Keep only the lines from the top of the listing through the one with "COL = scn.collection", and reproduce them unaltered.

═════ DATASET EXTRACT ═════

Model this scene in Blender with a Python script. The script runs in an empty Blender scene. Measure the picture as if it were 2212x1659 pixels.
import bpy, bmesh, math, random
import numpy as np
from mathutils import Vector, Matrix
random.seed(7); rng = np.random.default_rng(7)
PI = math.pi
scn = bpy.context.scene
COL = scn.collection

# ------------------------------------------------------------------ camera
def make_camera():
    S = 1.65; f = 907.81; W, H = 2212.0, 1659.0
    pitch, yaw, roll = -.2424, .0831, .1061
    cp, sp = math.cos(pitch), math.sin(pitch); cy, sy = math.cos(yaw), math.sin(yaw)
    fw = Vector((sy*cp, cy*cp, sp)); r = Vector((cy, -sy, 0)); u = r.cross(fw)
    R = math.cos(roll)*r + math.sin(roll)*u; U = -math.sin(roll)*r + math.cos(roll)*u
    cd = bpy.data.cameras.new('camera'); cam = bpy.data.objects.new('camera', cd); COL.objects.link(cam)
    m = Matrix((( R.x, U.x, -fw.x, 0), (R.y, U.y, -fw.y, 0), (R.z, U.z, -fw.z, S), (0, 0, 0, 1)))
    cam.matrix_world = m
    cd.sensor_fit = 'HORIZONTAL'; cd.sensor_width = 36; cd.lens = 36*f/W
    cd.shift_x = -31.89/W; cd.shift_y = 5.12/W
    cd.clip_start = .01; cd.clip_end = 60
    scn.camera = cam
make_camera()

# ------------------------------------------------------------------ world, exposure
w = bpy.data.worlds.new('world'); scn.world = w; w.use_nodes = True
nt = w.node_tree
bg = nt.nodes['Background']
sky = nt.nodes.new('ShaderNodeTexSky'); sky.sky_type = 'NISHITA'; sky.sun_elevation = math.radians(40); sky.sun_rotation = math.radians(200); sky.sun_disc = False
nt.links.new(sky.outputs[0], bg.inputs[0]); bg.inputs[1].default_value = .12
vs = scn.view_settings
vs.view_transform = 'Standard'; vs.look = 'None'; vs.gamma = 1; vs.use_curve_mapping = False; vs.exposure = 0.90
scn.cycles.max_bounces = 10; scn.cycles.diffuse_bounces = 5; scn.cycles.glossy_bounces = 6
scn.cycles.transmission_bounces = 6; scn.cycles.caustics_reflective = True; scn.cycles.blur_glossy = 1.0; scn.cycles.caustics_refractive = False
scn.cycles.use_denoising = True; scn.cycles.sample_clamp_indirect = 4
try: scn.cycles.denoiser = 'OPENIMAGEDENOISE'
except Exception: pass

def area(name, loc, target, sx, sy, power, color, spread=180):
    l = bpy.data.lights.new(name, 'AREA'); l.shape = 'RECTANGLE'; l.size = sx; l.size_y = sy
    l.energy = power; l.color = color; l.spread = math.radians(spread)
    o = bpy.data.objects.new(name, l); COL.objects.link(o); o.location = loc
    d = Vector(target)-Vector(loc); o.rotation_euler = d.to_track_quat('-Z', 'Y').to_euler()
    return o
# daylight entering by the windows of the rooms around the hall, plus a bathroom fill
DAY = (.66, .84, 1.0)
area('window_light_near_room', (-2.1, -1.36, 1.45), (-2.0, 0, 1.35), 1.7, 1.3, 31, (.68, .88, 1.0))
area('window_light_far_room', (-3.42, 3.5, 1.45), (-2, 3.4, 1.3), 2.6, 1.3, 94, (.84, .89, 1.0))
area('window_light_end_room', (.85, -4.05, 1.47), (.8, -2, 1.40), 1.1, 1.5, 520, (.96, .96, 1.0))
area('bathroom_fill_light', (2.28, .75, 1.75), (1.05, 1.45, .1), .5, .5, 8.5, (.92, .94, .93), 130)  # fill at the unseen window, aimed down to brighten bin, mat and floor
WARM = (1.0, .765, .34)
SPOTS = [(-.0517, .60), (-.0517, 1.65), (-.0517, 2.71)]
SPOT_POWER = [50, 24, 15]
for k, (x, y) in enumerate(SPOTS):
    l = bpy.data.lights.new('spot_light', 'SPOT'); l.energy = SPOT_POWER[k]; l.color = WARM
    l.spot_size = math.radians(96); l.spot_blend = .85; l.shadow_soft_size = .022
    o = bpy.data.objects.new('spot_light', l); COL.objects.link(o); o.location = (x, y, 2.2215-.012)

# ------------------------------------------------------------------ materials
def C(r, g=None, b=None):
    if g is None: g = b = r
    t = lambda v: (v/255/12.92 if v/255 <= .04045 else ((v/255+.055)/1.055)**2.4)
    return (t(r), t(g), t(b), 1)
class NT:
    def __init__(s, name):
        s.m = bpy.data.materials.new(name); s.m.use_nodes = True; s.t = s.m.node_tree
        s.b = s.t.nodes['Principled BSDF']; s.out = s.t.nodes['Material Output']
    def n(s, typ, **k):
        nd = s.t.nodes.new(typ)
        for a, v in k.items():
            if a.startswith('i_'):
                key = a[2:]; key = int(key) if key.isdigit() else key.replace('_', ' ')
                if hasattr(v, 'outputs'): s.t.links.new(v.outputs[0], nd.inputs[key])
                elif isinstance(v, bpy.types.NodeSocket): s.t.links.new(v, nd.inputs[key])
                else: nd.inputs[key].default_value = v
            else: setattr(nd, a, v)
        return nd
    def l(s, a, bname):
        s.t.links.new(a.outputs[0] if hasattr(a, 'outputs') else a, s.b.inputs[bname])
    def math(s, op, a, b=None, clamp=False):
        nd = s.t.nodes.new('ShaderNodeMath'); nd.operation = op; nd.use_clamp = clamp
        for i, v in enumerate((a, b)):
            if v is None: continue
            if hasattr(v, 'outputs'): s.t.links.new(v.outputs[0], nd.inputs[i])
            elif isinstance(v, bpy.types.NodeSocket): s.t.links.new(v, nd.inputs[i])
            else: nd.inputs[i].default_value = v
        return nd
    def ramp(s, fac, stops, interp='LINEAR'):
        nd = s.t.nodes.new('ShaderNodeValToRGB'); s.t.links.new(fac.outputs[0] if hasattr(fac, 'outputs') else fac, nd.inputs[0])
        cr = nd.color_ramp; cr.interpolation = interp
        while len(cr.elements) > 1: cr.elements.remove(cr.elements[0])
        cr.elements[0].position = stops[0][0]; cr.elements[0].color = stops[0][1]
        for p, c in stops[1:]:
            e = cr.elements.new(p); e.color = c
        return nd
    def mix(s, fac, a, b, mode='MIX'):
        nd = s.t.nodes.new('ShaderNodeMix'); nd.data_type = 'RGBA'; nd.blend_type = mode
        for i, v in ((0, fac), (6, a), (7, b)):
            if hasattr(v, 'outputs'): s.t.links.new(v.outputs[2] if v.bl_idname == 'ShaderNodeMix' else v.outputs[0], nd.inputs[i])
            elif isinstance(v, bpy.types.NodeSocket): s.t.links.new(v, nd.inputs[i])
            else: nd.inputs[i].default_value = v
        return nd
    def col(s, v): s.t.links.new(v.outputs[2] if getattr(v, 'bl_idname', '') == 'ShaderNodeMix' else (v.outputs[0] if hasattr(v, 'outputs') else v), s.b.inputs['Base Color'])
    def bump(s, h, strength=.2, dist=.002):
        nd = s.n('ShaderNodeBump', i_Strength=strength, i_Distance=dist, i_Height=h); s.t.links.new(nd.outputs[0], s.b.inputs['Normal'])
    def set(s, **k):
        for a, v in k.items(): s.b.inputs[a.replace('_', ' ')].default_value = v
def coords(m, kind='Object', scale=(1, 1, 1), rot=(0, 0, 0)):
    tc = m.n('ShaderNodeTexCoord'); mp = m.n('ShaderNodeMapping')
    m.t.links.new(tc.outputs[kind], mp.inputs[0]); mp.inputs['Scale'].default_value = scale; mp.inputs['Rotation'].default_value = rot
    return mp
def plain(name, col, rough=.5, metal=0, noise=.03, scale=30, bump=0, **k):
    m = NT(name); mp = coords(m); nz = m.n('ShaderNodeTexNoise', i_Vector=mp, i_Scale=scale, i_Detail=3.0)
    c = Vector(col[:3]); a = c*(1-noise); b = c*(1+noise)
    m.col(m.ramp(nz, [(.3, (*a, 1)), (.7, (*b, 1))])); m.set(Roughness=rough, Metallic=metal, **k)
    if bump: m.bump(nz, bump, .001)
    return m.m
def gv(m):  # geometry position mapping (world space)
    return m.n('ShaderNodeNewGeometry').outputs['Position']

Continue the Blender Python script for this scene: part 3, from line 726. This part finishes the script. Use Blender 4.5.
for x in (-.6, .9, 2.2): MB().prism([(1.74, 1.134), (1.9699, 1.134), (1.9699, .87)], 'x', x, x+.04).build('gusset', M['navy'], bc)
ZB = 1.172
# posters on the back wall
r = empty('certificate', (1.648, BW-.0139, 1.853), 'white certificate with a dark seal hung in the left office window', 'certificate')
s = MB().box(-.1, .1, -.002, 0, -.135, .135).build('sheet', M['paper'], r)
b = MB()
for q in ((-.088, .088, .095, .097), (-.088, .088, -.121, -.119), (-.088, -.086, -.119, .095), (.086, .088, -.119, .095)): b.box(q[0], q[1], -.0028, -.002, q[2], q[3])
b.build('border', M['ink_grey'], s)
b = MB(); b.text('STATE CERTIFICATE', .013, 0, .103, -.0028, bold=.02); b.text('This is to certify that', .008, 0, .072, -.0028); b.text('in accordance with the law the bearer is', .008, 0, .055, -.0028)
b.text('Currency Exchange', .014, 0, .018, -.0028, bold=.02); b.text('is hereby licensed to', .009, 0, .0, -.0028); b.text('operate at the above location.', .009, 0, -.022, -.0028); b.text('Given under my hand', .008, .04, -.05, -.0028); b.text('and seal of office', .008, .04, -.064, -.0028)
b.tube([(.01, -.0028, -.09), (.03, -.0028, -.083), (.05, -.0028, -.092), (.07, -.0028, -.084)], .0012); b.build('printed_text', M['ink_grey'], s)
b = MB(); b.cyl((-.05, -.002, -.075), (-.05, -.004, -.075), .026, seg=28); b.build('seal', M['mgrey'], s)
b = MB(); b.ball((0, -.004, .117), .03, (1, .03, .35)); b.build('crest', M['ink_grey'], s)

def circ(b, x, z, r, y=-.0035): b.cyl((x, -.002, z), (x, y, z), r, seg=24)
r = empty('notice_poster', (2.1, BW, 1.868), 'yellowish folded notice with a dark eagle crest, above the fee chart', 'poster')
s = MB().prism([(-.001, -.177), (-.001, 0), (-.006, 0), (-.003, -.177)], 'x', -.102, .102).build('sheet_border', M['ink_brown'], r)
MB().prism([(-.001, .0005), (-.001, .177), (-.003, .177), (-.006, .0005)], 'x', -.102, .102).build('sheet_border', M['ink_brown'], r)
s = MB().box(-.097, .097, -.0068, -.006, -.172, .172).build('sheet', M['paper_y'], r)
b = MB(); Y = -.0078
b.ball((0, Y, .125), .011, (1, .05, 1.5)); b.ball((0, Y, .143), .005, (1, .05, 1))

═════

EXERCISE ANSWER:
Model this scene in Blender with a Python script. The script runs in an empty Blender scene. Measure the picture as if it were 2212x1659 pixels.
import bpy, bmesh, math, random
import numpy as np
from mathutils import Vector, Matrix
random.seed(7); rng = np.random.default_rng(7)
PI = math.pi
scn = bpy.context.scene
COL = scn.collection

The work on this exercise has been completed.